The “other girls” are the most amazing “big sisters” I have ever witnessed. Bax has always been the best big sister I have ever known. She has taken on another little sister like there was nothing to it. I sometimes think “If I was just half the Mom that she is sister …”

She is my learning curve as a Mom and I am blessed to have her as my first daughter. She is about to enter the 3rd grade. She went to church camp for the first time this summer. She is the only kid I know whose favorite TV shows are: How it’s made, Dirty jobs, and anything on Animal Planet.

Blaise is a great little and big sister. She will play with Baelin and calm her when she is upset.
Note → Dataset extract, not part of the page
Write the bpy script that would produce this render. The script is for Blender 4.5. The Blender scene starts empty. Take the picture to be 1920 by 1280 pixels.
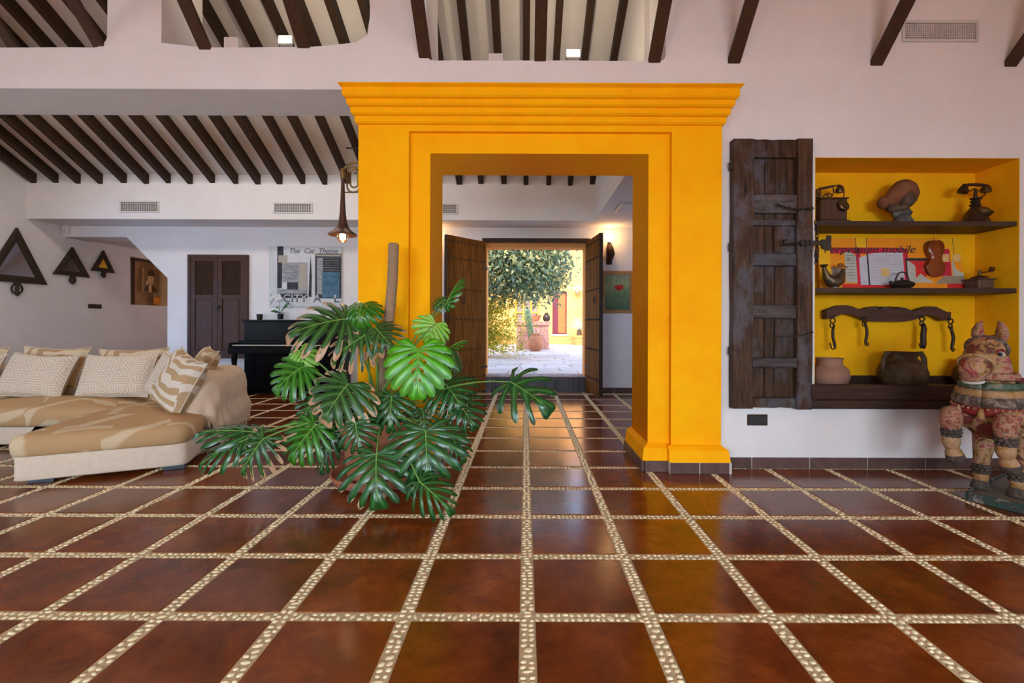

She already admires Baxley, and “I just like Bax’s clothes better” has already started. Na and I often say,”One day Blaise will rule a small or maybe medium sized country.” She will be starting kindergarten this year. She is very excited and tells me to “zip it” when I talk about keeping her home because I don’t want her to leave me.

When I was pregnant with Blaise I prayed fervently against jealousy and envy, and for a deep love to develop between the girls. I can say that God has definitely granted my request.




When we started this adoption process I started praying the same prayer. Again, God has answered my prayer.

I have learned so much about God, myself, relationships, faith, trust, obedience, and love in the past six months. …..”it aint about how fast you get there, or what’s waiting on the other side, it’s the climb”.